Mexican "Central American" News Service: … who am i missing???

Not "who" but "what". As in historical accuracy, realistic perspective or, perhaps, an inability to avoid a typical, shopworn obsession over blaming the Pale Male™ for every last shortcoming that Third World barbarians have inflicted upon themselves countless time and again as they continue to bewail their eternal victimhood.

goethechosemercy said...

MCANS:
The crimes of Western Europeans do not excuse the crimes is Muslims in the here and now.
You cannot use one evil to expiate or explain another.

goethechosemercy said...

Excuse me, the crimes of Western Europeans do not excuse the crimes of Muslims.
Period.
It's amazing how evil is called upon to explain evil.
Has the world become so reprobate and devoid of worship?

Zenster said...

goethechosemercy: It's amazing how evil is called upon to explain evil.

Let us never forget those immortal words:

Two wrongs don't make a right ...

THREE DO!

Chechar said...

Since this article has just been translated to German for the ADS blog, I feel obliged to respond.

“Monsters who support Cortez [sic] his demons that wiped out nearly a whole continent…”
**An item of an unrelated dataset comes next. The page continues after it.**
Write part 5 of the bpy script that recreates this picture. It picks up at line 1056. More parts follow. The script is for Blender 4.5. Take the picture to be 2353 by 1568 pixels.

That you know nothing of Mexican history is patent with your misspelling the very word, “Cortés”. See the series of articles (that GOV started to publish), demonstrating that the real monsters were the Aztecs, who sacrificed lots of little kids every single year according to their calendar.

Chechar said...

Since this article has just been translated to German for the ADS blog, I feel obliged to respond.

“Monsters who support Cortez [sic] his demons that wiped out nearly a whole continent…”

That you know nothing of Mexican history is patent with your misspelling the very word, “Cortés”. See the series of articles (that GOV started to publish), demonstrating that the real monsters were the Aztecs, who sacrificed lots of little kids every single year according to their calendar.